Tuesday, February 14, 2006
So I have decided that Valentine's Day and New Year's Eve are essentially the same holiday. One an excuse to drink, another an excuse to pick a fight with your significant other over flowers or candy or something else slightly ridiculous. Both a product of our societal need to commercialize and capitalize. Every February across the country, candy, flowers, and gifts are exchanged between loved ones, all in the name of St. Valentine. But who is this mysterious saint and why do we celebrate this holiday? I mean, really?
The Catholic Church recognizes at least three martryed saints named Valentine.

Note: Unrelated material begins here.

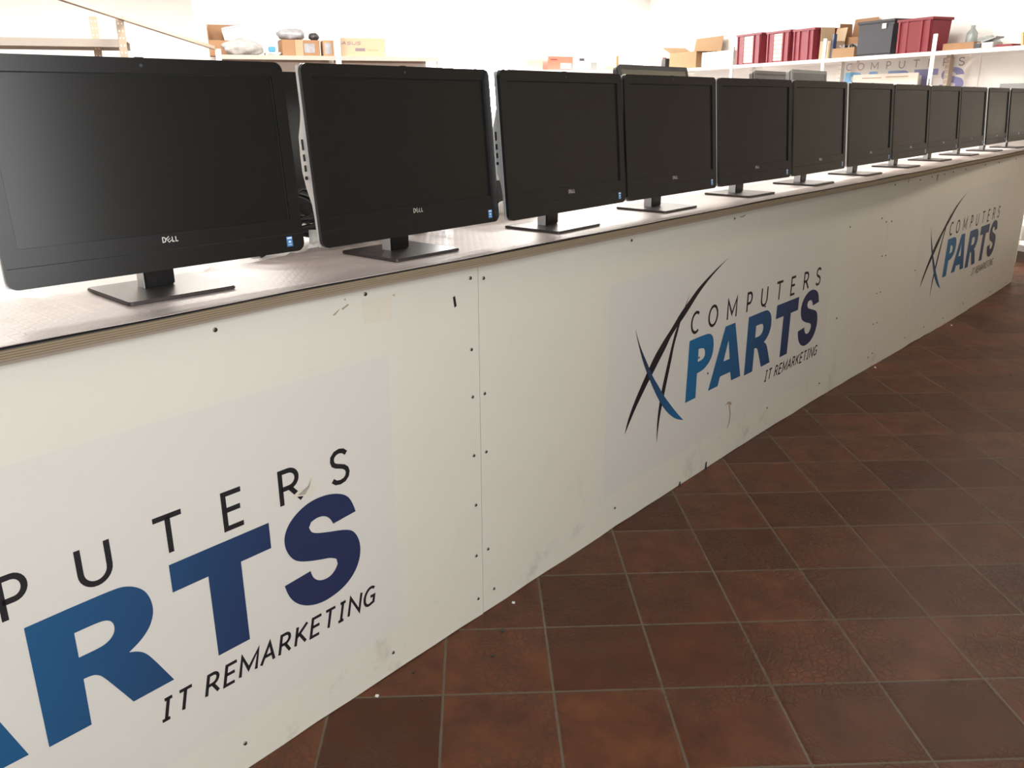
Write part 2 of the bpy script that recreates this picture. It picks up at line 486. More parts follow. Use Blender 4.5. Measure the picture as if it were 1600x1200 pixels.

One legend contends that Valentine was a priest who served during the third century in Rome. When Emperor Claudius II decided that single men made better soldiers than those with wives and families, he outlawed marriage for young men -- his crop of potential soldiers. Valentine, realizing the injustice of the decree, defied Claudius and continued to perform marriages for young lovers in secret. When Valentine's actions were discovered, Claudius ordered that he be put to death.
So out of this defiance of orders we get Valentine's Day. I wonder if 500 years from now there will be a holiday named after the guys in California performing gay marriages. I'm just saying. (Somewhere, Grandpa just got a headache.)